━━━━━ DATA EXTRACT

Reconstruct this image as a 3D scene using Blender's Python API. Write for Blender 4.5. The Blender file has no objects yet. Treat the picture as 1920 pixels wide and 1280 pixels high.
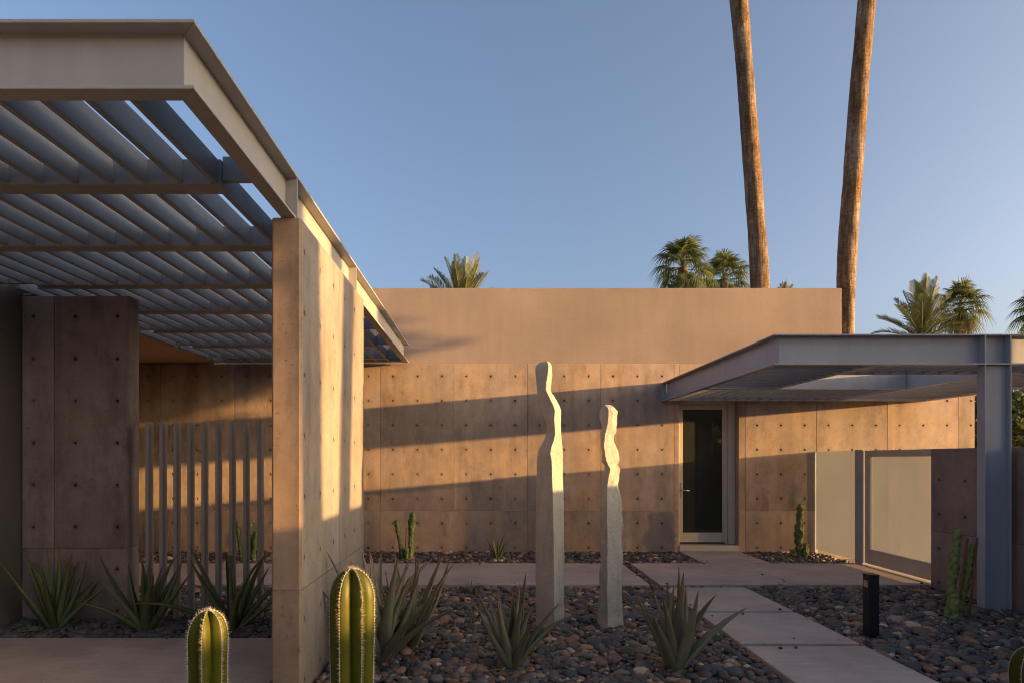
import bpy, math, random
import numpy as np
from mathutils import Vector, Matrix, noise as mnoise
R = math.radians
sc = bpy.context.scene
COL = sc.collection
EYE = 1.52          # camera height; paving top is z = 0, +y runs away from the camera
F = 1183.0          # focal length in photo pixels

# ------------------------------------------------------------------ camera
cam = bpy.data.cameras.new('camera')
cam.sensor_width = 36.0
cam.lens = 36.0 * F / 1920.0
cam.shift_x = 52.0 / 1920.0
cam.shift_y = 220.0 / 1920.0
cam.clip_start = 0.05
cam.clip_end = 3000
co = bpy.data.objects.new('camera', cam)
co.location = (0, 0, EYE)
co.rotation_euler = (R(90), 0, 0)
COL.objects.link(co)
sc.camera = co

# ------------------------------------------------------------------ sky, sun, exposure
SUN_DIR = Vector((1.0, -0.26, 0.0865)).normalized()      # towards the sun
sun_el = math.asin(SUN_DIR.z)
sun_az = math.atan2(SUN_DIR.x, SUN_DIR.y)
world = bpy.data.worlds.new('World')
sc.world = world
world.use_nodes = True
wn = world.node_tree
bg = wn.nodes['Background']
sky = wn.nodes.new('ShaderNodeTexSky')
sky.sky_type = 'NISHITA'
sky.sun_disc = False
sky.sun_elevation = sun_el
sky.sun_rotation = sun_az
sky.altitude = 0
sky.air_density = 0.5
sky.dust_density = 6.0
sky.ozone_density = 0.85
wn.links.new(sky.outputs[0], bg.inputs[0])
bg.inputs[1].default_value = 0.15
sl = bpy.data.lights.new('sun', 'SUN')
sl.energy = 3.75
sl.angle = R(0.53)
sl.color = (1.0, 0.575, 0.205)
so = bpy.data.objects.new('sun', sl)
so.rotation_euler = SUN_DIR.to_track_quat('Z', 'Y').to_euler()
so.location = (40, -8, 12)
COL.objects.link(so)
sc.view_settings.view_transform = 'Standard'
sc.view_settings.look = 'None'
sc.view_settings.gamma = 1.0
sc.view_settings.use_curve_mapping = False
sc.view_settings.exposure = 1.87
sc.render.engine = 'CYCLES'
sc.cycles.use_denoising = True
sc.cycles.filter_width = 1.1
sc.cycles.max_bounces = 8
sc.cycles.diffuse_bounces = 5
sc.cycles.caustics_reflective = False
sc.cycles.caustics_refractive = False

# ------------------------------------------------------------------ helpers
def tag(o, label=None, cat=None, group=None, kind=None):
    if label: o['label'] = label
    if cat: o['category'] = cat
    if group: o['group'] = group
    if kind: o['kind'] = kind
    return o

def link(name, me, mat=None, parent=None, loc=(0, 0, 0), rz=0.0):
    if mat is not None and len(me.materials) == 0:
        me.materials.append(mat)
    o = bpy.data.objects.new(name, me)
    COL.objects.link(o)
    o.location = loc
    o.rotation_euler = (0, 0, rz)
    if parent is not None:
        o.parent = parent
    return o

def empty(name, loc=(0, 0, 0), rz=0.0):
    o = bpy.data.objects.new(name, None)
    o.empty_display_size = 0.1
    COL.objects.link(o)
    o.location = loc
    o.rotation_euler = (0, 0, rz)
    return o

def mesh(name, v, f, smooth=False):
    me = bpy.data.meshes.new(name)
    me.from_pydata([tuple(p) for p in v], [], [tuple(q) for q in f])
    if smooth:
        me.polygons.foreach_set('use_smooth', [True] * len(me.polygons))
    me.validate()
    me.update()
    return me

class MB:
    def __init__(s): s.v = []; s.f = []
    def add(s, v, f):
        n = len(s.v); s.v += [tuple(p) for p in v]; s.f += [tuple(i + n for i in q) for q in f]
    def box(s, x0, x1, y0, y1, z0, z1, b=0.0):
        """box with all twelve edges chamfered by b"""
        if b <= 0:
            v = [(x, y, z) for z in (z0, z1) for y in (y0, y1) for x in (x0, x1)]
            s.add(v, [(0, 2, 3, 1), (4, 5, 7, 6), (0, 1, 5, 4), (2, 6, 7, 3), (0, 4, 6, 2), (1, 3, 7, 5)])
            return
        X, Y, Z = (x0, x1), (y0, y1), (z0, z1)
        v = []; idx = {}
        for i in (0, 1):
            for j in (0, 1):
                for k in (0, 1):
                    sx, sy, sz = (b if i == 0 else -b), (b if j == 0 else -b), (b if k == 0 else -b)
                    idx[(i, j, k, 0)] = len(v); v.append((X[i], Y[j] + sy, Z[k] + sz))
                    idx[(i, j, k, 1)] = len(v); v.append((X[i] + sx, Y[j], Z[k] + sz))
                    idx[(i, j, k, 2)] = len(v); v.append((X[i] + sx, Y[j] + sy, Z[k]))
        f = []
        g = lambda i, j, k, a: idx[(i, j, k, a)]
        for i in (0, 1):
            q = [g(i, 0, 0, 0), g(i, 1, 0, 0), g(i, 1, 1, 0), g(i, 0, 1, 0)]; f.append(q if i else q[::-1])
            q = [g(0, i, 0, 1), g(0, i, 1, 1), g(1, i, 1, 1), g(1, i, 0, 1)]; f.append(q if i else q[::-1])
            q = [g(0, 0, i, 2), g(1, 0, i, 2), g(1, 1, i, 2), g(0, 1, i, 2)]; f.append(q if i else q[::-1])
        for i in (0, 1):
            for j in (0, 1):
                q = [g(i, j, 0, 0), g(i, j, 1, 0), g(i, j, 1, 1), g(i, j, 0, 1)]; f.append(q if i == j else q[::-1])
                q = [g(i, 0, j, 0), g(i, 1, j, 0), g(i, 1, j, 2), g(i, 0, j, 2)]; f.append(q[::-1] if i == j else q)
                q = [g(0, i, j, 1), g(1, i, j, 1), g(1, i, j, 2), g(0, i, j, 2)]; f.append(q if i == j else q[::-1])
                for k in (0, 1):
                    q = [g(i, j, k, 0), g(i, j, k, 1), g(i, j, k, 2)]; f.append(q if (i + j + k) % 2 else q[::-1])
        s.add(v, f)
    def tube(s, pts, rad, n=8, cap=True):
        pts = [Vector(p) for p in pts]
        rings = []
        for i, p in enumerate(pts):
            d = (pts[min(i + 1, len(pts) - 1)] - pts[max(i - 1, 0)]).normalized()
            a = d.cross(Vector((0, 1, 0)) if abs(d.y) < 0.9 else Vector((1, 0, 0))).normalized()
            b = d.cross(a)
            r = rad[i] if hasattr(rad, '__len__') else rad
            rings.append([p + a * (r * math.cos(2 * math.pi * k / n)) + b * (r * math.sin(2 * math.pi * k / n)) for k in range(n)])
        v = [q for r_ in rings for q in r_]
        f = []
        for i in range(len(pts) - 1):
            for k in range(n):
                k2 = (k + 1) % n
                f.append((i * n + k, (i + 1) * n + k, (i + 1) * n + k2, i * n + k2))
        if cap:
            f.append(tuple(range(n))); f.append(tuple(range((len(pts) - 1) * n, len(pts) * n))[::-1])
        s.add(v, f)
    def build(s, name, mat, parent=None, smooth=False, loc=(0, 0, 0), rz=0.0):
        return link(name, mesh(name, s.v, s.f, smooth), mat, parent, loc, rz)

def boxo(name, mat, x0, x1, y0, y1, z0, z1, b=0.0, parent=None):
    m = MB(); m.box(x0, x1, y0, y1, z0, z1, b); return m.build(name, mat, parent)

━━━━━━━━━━

> **YOUR TASK**:
Restate the data above exactly, stripping out each image.

> **WRITTEN RESPONSE**:
Reconstruct this image as a 3D scene using Blender's Python API. Write for Blender 4.5. The Blender file has no objects yet. Treat the picture as 1920 pixels wide and 1280 pixels high.
import bpy, math, random
import numpy as np
from mathutils import Vector, Matrix, noise as mnoise
R = math.radians
sc = bpy.context.scene
COL = sc.collection
EYE = 1.52          # camera height; paving top is z = 0, +y runs away from the camera
F = 1183.0          # focal length in photo pixels

# ------------------------------------------------------------------ camera
cam = bpy.data.cameras.new('camera')
cam.sensor_width = 36.0
cam.lens = 36.0 * F / 1920.0
cam.shift_x = 52.0 / 1920.0
cam.shift_y = 220.0 / 1920.0
cam.clip_start = 0.05
cam.clip_end = 3000
co = bpy.data.objects.new('camera', cam)
co.location = (0, 0, EYE)
co.rotation_euler = (R(90), 0, 0)
COL.objects.link(co)
sc.camera = co

# ------------------------------------------------------------------ sky, sun, exposure
SUN_DIR = Vector((1.0, -0.26, 0.0865)).normalized()      # towards the sun
sun_el = math.asin(SUN_DIR.z)
sun_az = math.atan2(SUN_DIR.x, SUN_DIR.y)
world = bpy.data.worlds.new('World')
sc.world = world
world.use_nodes = True
wn = world.node_tree
bg = wn.nodes['Background']
sky = wn.nodes.new('ShaderNodeTexSky')
sky.sky_type = 'NISHITA'
sky.sun_disc = False
sky.sun_elevation = sun_el
sky.sun_rotation = sun_az
sky.altitude = 0
sky.air_density = 0.5
sky.dust_density = 6.0
sky.ozone_density = 0.85
wn.links.new(sky.outputs[0], bg.inputs[0])
bg.inputs[1].default_value = 0.15
sl = bpy.data.lights.new('sun', 'SUN')
sl.energy = 3.75
sl.angle = R(0.53)
sl.color = (1.0, 0.575, 0.205)
so = bpy.data.objects.new('sun', sl)
so.rotation_euler = SUN_DIR.to_track_quat('Z', 'Y').to_euler()
so.location = (40, -8, 12)
COL.objects.link(so)
sc.view_settings.view_transform = 'Standard'
sc.view_settings.look = 'None'
sc.view_settings.gamma = 1.0
sc.view_settings.use_curve_mapping = False
sc.view_settings.exposure = 1.87
sc.render.engine = 'CYCLES'
sc.cycles.use_denoising = True
sc.cycles.filter_width = 1.1
sc.cycles.max_bounces = 8
sc.cycles.diffuse_bounces = 5
sc.cycles.caustics_reflective = False
sc.cycles.caustics_refractive = False

# ------------------------------------------------------------------ helpers
def tag(o, label=None, cat=None, group=None, kind=None):
    if label: o['label'] = label
    if cat: o['category'] = cat
    if group: o['group'] = group
    if kind: o['kind'] = kind
    return o

def link(name, me, mat=None, parent=None, loc=(0, 0, 0), rz=0.0):
    if mat is not None and len(me.materials) == 0:
        me.materials.append(mat)
    o = bpy.data.objects.new(name, me)
    COL.objects.link(o)
    o.location = loc
    o.rotation_euler = (0, 0, rz)
    if parent is not None:
        o.parent = parent
    return o

def empty(name, loc=(0, 0, 0), rz=0.0):
    o = bpy.data.objects.new(name, None)
    o.empty_display_size = 0.1
    COL.objects.link(o)
    o.location = loc
    o.rotation_euler = (0, 0, rz)
    return o

def mesh(name, v, f, smooth=False):
    me = bpy.data.meshes.new(name)
    me.from_pydata([tuple(p) for p in v], [], [tuple(q) for q in f])
    if smooth:
        me.polygons.foreach_set('use_smooth', [True] * len(me.polygons))
    me.validate()
    me.update()
    return me

class MB:
    def __init__(s): s.v = []; s.f = []
    def add(s, v, f):
        n = len(s.v); s.v += [tuple(p) for p in v]; s.f += [tuple(i + n for i in q) for q in f]
    def box(s, x0, x1, y0, y1, z0, z1, b=0.0):
        """box with all twelve edges chamfered by b"""
        if b <= 0:
            v = [(x, y, z) for z in (z0, z1) for y in (y0, y1) for x in (x0, x1)]
            s.add(v, [(0, 2, 3, 1), (4, 5, 7, 6), (0, 1, 5, 4), (2, 6, 7, 3), (0, 4, 6, 2), (1, 3, 7, 5)])
            return
        X, Y, Z = (x0, x1), (y0, y1), (z0, z1)
        v = []; idx = {}
        for i in (0, 1):
            for j in (0, 1):
                for k in (0, 1):
                    sx, sy, sz = (b if i == 0 else -b), (b if j == 0 else -b), (b if k == 0 else -b)
                    idx[(i, j, k, 0)] = len(v); v.append((X[i], Y[j] + sy, Z[k] + sz))
                    idx[(i, j, k, 1)] = len(v); v.append((X[i] + sx, Y[j], Z[k] + sz))
                    idx[(i, j, k, 2)] = len(v); v.append((X[i] + sx, Y[j] + sy, Z[k]))
        f = []
        g = lambda i, j, k, a: idx[(i, j, k, a)]
        for i in (0, 1):
            q = [g(i, 0, 0, 0), g(i, 1, 0, 0), g(i, 1, 1, 0), g(i, 0, 1, 0)]; f.append(q if i else q[::-1])
            q = [g(0, i, 0, 1), g(0, i, 1, 1), g(1, i, 1, 1), g(1, i, 0, 1)]; f.append(q if i else q[::-1])
            q = [g(0, 0, i, 2), g(1, 0, i, 2), g(1, 1, i, 2), g(0, 1, i, 2)]; f.append(q if i else q[::-1])
        for i in (0, 1):
            for j in (0, 1):
                q = [g(i, j, 0, 0), g(i, j, 1, 0), g(i, j, 1, 1), g(i, j, 0, 1)]; f.append(q if i == j else q[::-1])
                q = [g(i, 0, j, 0), g(i, 1, j, 0), g(i, 1, j, 2), g(i, 0, j, 2)]; f.append(q[::-1] if i == j else q)
                q = [g(0, i, j, 1), g(1, i, j, 1), g(1, i, j, 2), g(0, i, j, 2)]; f.append(q if i == j else q[::-1])
                for k in (0, 1):
                    q = [g(i, j, k, 0), g(i, j, k, 1), g(i, j, k, 2)]; f.append(q if (i + j + k) % 2 else q[::-1])
        s.add(v, f)
    def tube(s, pts, rad, n=8, cap=True):
        pts = [Vector(p) for p in pts]
        rings = []
        for i, p in enumerate(pts):
            d = (pts[min(i + 1, len(pts) - 1)] - pts[max(i - 1, 0)]).normalized()
            a = d.cross(Vector((0, 1, 0)) if abs(d.y) < 0.9 else Vector((1, 0, 0))).normalized()
            b = d.cross(a)
            r = rad[i] if hasattr(rad, '__len__') else rad
            rings.append([p + a * (r * math.cos(2 * math.pi * k / n)) + b * (r * math.sin(2 * math.pi * k / n)) for k in range(n)])
        v = [q for r_ in rings for q in r_]
        f = []
        for i in range(len(pts) - 1):
            for k in range(n):
                k2 = (k + 1) % n
                f.append((i * n + k, (i + 1) * n + k, (i + 1) * n + k2, i * n + k2))
        if cap:
            f.append(tuple(range(n))); f.append(tuple(range((len(pts) - 1) * n, len(pts) * n))[::-1])
        s.add(v, f)
    def build(s, name, mat, parent=None, smooth=False, loc=(0, 0, 0), rz=0.0):
        return link(name, mesh(name, s.v, s.f, smooth), mat, parent, loc, rz)

def boxo(name, mat, x0, x1, y0, y1, z0, z1, b=0.0, parent=None):
    m = MB(); m.box(x0, x1, y0, y1, z0, z1, b); return m.build(name, mat, parent)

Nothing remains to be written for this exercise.